Monte Carlo simulation generates thousands of random return paths using your expected return, volatility, and correlation inputs to produce a distribution of portfolio outcomes. Standard implementations use 10,000 paths to estimate median terminal wealth and the probability of portfolio ruin.
What is sequence-of-returns risk?
Sequence-of-returns risk is the danger that poor returns early in retirement, when withdrawals begin, permanently reduce your capital base. Research shows identical average returns can produce ending balances ranging from $318,000 to $1.96 million depending solely on the order returns arrive.
Should i use nominal or real return assumptions?
Use one consistently throughout your entire model. If your return inputs are nominal, your withdrawal amounts must also be nominal. Mixing the two produces incorrect probability estimates and is one of the most common planning errors in return modelling.

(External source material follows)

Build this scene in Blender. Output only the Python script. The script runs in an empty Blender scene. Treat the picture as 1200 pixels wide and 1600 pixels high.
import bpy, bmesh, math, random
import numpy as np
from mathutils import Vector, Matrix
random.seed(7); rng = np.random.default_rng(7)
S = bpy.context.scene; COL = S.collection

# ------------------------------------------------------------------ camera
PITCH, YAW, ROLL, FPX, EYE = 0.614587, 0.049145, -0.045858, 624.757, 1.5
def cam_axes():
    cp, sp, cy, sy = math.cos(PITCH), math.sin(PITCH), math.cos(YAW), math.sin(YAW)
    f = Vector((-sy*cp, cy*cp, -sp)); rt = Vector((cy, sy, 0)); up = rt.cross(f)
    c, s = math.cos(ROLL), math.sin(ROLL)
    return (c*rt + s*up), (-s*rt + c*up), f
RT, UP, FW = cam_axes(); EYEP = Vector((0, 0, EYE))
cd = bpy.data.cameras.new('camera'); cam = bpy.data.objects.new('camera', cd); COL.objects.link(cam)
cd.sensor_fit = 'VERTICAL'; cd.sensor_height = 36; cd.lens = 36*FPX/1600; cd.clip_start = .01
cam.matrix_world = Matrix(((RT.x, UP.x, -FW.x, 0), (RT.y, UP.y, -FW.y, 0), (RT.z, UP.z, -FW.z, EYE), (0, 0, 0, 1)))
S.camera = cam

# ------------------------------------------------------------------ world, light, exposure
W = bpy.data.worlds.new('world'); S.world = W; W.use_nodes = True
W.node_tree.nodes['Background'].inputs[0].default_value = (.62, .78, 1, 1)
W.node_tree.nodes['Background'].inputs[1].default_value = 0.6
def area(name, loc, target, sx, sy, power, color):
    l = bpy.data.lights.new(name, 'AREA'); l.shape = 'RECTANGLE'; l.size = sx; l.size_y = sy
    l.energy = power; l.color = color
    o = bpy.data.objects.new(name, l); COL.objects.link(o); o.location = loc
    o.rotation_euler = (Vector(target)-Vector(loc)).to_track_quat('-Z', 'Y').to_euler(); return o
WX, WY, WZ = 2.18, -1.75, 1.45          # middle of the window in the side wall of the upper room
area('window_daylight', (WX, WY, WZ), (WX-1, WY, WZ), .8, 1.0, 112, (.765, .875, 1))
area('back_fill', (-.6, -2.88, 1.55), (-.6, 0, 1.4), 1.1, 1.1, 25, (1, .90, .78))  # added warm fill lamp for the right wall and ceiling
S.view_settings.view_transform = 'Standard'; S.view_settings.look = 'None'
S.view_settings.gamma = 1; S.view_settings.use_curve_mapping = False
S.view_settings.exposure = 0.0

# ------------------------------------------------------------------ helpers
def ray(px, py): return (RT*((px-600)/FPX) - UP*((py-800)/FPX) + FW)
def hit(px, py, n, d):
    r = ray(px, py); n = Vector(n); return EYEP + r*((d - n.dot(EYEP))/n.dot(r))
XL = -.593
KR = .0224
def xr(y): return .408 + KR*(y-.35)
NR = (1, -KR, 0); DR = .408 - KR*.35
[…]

How often should i update my return model?
Update your model at least once a year or whenever your circumstances change materially. Capital market assumptions from institutions like Vanguard and State Street are revised regularly, and a model built on outdated inputs will produce unreliable projections.
What probability of success should i aim for in retirement modelling?
A probability of success above 90% is generally considered sound for a retirement plan. Results below 80% signal a need to adjust your asset allocation, reduce your withdrawal rate, or reconsider your retirement timeline.